Parafrasando Stanley Crouch in un suo scritto di presentazione ad un disco proprio di Steve Kuhn, tre è un numero ideale per un gruppo jazz, specie quando è composto da musicisti di talento, grande esperienza e disposizione alla disciplina, come appunto sono lo stesso Kuhn, Buster Williams e Billy Drummond, peraltro da considerare autentiche icone del jazz relativamente al rispettivo strumento. Si può ben dire che il pianista americano, nativo di Brooklyn, abbia in carriera attraversato un po’ tutte le stagioni del jazz moderno, dal bop sino al free, sperimentando approcci al jazz anche alternativi (si pensi ad un disco eccelso ed originale come la October Suite, inciso nel 1966 in compagnia di un genio della composizione e dell’arrangiamento come Gary Mc Farland in un periodo in cui dominavano grandi opere di musica liberamente improvvisata), mantenendo tuttavia la propria peculiare identità artistica ed estetica e destando tra l’altro l’interesse di un Manfred Eicher, che non a caso ingaggiò Kuhn per la sua ECM a metà anni ’70.
Ottima e pertinente è stata perciò l’idea di concludere la manifestazione milanese dedicata al “mainstream” con una tal genere di protagonista del pianismo jazz, in un concerto, stavolta serale e di inizio settimana lavorativa, che ha semplicemente confermato le aspettative e ha dato seguito all’alto livello dei concerti complessivamente proposti in cartellone. L’ingresso dell’ormai settantasettenne Steve Kuhn sul palco del teatro, dal passo malfermo, devo ammettere che mi ha un po’ preoccupato, ma è stato abbondantemente compensato dalla ancora salda agilità delle sue mani sullo strumento e soprattutto dalla sobria sapienza musicale e leadership, evidenziate per tutto il concerto. Il pianista newyorkese, infatti, ha esaltato la sua innata classe ed eleganza, associata ad uno stile ed una estetica assolutamente personali, pur essendo così intrisa di classicità jazzistica e così ricca di quei riferimenti propri dei pianisti della sua generazione, che vanno da Monk a Jamal sino a Bill Evans, uniti ad una evidente ampia e consolidata conoscenza, specie sul piano armonico, del pianismo romantico e impressionista europeo. Colpisce in Kuhn l’abilità compositiva, associata ad una vastissima conoscenza del cosiddetto “Great American Songbook” non a caso annunciato proprio da Kuhn ad inizio esibizione nel programma di brani da svolgere.

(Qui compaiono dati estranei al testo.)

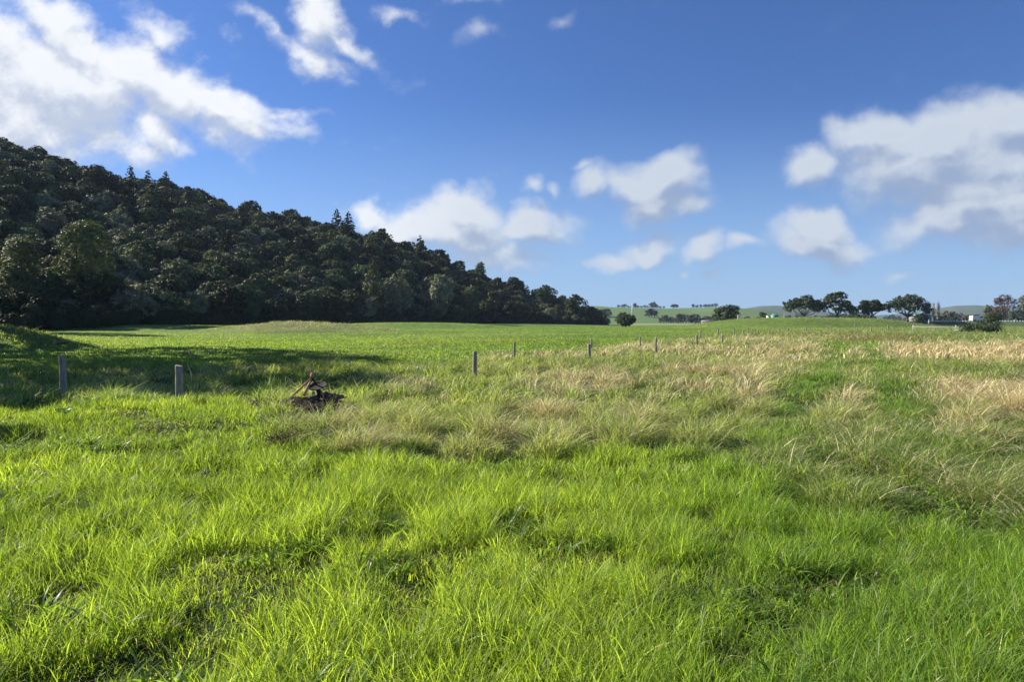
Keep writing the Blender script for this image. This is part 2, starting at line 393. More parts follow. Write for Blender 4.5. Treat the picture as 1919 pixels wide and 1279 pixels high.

Probabilmente c’è chi nell’accostarsi ad un concerto jazz ama il fattore sorpresa sopra ogni cosa e potrebbe trovare l’ascolto di musica conforme alle aspettative un limite più che un pregio, ma non infrequentemente le sorprese con la musica improvvisata possono rivelarsi negative e, ogni tanto, un po’ di rassicurante buona musica suonata da autentici maestri, può rivelarsi appagante. Certamente questo concerto lo è stato.